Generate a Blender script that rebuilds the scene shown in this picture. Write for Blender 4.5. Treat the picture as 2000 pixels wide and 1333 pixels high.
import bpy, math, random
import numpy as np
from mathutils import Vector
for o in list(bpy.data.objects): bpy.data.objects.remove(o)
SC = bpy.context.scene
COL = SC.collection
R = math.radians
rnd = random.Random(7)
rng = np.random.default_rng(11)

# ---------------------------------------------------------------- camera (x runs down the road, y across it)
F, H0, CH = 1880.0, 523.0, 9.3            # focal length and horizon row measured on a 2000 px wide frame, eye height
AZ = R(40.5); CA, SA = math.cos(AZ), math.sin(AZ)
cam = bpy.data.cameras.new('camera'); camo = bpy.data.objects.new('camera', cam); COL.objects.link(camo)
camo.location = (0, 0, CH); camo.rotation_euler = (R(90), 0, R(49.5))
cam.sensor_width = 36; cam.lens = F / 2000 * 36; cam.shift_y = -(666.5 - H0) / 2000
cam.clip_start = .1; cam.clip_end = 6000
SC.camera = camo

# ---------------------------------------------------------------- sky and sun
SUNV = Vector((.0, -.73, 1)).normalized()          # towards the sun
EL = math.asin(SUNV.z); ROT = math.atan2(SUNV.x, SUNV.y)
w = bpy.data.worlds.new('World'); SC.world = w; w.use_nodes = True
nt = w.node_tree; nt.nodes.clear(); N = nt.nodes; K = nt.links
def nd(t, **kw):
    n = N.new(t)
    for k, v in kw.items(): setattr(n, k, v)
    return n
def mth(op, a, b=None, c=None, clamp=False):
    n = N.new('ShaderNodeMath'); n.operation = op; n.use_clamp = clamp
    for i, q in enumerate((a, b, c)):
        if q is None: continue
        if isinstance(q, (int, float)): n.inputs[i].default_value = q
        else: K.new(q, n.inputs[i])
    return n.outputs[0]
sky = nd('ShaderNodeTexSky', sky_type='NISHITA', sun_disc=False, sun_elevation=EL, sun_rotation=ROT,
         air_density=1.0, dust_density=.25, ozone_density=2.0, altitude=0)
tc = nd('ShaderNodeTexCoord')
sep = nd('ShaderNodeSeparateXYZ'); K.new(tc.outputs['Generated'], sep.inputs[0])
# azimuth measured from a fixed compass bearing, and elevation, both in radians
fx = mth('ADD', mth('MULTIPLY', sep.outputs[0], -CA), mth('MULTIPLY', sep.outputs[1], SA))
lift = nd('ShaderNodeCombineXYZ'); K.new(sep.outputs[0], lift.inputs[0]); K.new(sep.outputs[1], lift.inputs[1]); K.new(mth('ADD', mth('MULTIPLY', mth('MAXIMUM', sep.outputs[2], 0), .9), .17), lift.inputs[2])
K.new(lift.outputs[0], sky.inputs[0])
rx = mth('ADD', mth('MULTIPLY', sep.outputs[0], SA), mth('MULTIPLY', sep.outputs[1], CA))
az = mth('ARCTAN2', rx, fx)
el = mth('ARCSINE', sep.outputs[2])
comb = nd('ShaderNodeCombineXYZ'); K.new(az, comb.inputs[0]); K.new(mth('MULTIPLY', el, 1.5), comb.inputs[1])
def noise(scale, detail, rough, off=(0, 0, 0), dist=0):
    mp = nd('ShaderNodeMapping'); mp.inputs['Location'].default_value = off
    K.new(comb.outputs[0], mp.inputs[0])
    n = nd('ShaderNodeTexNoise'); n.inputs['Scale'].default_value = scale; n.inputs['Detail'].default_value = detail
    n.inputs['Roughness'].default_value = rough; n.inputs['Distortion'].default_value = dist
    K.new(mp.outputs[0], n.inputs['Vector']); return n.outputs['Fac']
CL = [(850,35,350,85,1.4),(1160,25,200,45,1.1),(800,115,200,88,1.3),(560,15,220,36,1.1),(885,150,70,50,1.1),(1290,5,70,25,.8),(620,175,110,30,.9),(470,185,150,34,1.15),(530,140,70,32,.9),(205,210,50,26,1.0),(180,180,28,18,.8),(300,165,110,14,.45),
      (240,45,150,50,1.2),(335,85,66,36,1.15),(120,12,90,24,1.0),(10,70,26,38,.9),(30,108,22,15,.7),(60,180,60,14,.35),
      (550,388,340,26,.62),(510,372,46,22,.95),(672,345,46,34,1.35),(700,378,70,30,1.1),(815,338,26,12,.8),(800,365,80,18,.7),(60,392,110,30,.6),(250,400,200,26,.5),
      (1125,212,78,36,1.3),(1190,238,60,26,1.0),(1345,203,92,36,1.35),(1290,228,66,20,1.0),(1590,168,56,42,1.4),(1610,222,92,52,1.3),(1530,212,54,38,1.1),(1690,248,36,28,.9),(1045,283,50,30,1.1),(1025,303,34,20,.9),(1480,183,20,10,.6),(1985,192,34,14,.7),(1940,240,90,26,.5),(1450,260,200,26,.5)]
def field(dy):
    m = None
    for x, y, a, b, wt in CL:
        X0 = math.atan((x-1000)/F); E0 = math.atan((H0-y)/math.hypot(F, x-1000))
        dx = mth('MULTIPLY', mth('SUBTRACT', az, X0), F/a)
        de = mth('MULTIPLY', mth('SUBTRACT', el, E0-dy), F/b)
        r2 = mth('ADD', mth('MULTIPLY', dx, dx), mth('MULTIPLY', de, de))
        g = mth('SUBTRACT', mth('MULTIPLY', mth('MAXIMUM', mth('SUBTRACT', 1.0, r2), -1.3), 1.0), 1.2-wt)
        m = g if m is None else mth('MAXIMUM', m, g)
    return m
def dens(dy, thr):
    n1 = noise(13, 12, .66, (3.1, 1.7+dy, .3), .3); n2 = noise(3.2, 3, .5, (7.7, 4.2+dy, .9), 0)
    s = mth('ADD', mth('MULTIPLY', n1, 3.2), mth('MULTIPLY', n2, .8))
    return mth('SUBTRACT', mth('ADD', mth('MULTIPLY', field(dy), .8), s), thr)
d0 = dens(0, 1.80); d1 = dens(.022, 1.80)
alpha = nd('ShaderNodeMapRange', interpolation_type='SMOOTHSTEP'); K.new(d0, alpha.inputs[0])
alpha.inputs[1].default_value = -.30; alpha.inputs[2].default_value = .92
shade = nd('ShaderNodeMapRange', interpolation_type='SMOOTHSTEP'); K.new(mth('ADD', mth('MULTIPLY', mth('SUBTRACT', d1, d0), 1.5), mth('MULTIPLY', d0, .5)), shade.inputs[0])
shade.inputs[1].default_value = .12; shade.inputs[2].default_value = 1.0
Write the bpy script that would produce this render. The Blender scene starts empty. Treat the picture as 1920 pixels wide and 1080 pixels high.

> Task: Give back the data above exactly as it appears.

> Completed exercise:
Generate a Blender script that rebuilds the scene shown in this picture. Write for Blender 4.5. Treat the picture as 2000 pixels wide and 1333 pixels high.
import bpy, math, random
import numpy as np
from mathutils import Vector
for o in list(bpy.data.objects): bpy.data.objects.remove(o)
SC = bpy.context.scene
COL = SC.collection
R = math.radians
rnd = random.Random(7)
rng = np.random.default_rng(11)

# ---------------------------------------------------------------- camera (x runs down the road, y across it)
F, H0, CH = 1880.0, 523.0, 9.3            # focal length and horizon row measured on a 2000 px wide frame, eye height
AZ = R(40.5); CA, SA = math.cos(AZ), math.sin(AZ)
cam = bpy.data.cameras.new('camera'); camo = bpy.data.objects.new('camera', cam); COL.objects.link(camo)
camo.location = (0, 0, CH); camo.rotation_euler = (R(90), 0, R(49.5))
cam.sensor_width = 36; cam.lens = F / 2000 * 36; cam.shift_y = -(666.5 - H0) / 2000
cam.clip_start = .1; cam.clip_end = 6000
SC.camera = camo

# ---------------------------------------------------------------- sky and sun
SUNV = Vector((.0, -.73, 1)).normalized()          # towards the sun
EL = math.asin(SUNV.z); ROT = math.atan2(SUNV.x, SUNV.y)
w = bpy.data.worlds.new('World'); SC.world = w; w.use_nodes = True
nt = w.node_tree; nt.nodes.clear(); N = nt.nodes; K = nt.links
def nd(t, **kw):
    n = N.new(t)
    for k, v in kw.items(): setattr(n, k, v)
    return n
def mth(op, a, b=None, c=None, clamp=False):
    n = N.new('ShaderNodeMath'); n.operation = op; n.use_clamp = clamp
    for i, q in enumerate((a, b, c)):
        if q is None: continue
        if isinstance(q, (int, float)): n.inputs[i].default_value = q
        else: K.new(q, n.inputs[i])
    return n.outputs[0]
sky = nd('ShaderNodeTexSky', sky_type='NISHITA', sun_disc=False, sun_elevation=EL, sun_rotation=ROT,
         air_density=1.0, dust_density=.25, ozone_density=2.0, altitude=0)
tc = nd('ShaderNodeTexCoord')
sep = nd('ShaderNodeSeparateXYZ'); K.new(tc.outputs['Generated'], sep.inputs[0])
# azimuth measured from a fixed compass bearing, and elevation, both in radians
fx = mth('ADD', mth('MULTIPLY', sep.outputs[0], -CA), mth('MULTIPLY', sep.outputs[1], SA))
lift = nd('ShaderNodeCombineXYZ'); K.new(sep.outputs[0], lift.inputs[0]); K.new(sep.outputs[1], lift.inputs[1]); K.new(mth('ADD', mth('MULTIPLY', mth('MAXIMUM', sep.outputs[2], 0), .9), .17), lift.inputs[2])
K.new(lift.outputs[0], sky.inputs[0])
rx = mth('ADD', mth('MULTIPLY', sep.outputs[0], SA), mth('MULTIPLY', sep.outputs[1], CA))
az = mth('ARCTAN2', rx, fx)
el = mth('ARCSINE', sep.outputs[2])
comb = nd('ShaderNodeCombineXYZ'); K.new(az, comb.inputs[0]); K.new(mth('MULTIPLY', el, 1.5), comb.inputs[1])
def noise(scale, detail, rough, off=(0, 0, 0), dist=0):
    mp = nd('ShaderNodeMapping'); mp.inputs['Location'].default_value = off
    K.new(comb.outputs[0], mp.inputs[0])
    n = nd('ShaderNodeTexNoise'); n.inputs['Scale'].default_value = scale; n.inputs['Detail'].default_value = detail
    n.inputs['Roughness'].default_value = rough; n.inputs['Distortion'].default_value = dist
    K.new(mp.outputs[0], n.inputs['Vector']); return n.outputs['Fac']
CL = [(850,35,350,85,1.4),(1160,25,200,45,1.1),(800,115,200,88,1.3),(560,15,220,36,1.1),(885,150,70,50,1.1),(1290,5,70,25,.8),(620,175,110,30,.9),(470,185,150,34,1.15),(530,140,70,32,.9),(205,210,50,26,1.0),(180,180,28,18,.8),(300,165,110,14,.45),
      (240,45,150,50,1.2),(335,85,66,36,1.15),(120,12,90,24,1.0),(10,70,26,38,.9),(30,108,22,15,.7),(60,180,60,14,.35),
      (550,388,340,26,.62),(510,372,46,22,.95),(672,345,46,34,1.35),(700,378,70,30,1.1),(815,338,26,12,.8),(800,365,80,18,.7),(60,392,110,30,.6),(250,400,200,26,.5),
      (1125,212,78,36,1.3),(1190,238,60,26,1.0),(1345,203,92,36,1.35),(1290,228,66,20,1.0),(1590,168,56,42,1.4),(1610,222,92,52,1.3),(1530,212,54,38,1.1),(1690,248,36,28,.9),(1045,283,50,30,1.1),(1025,303,34,20,.9),(1480,183,20,10,.6),(1985,192,34,14,.7),(1940,240,90,26,.5),(1450,260,200,26,.5)]
def field(dy):
    m = None
    for x, y, a, b, wt in CL:
        X0 = math.atan((x-1000)/F); E0 = math.atan((H0-y)/math.hypot(F, x-1000))
        dx = mth('MULTIPLY', mth('SUBTRACT', az, X0), F/a)
        de = mth('MULTIPLY', mth('SUBTRACT', el, E0-dy), F/b)
        r2 = mth('ADD', mth('MULTIPLY', dx, dx), mth('MULTIPLY', de, de))
        g = mth('SUBTRACT', mth('MULTIPLY', mth('MAXIMUM', mth('SUBTRACT', 1.0, r2), -1.3), 1.0), 1.2-wt)
        m = g if m is None else mth('MAXIMUM', m, g)
    return m
def dens(dy, thr):
    n1 = noise(13, 12, .66, (3.1, 1.7+dy, .3), .3); n2 = noise(3.2, 3, .5, (7.7, 4.2+dy, .9), 0)
    s = mth('ADD', mth('MULTIPLY', n1, 3.2), mth('MULTIPLY', n2, .8))
    return mth('SUBTRACT', mth('ADD', mth('MULTIPLY', field(dy), .8), s), thr)
d0 = dens(0, 1.80); d1 = dens(.022, 1.80)
alpha = nd('ShaderNodeMapRange', interpolation_type='SMOOTHSTEP'); K.new(d0, alpha.inputs[0])
alpha.inputs[1].default_value = -.30; alpha.inputs[2].default_value = .92
shade = nd('ShaderNodeMapRange', interpolation_type='SMOOTHSTEP'); K.new(mth('ADD', mth('MULTIPLY', mth('SUBTRACT', d1, d0), 1.5), mth('MULTIPLY', d0, .5)), shade.inputs[0])
shade.inputs[1].default_value = .12; shade.inputs[2].default_value = 1.0
Write the bpy script that would produce this render. The Blender scene starts empty. Treat the picture as 1920 pixels wide and 1080 pixels high.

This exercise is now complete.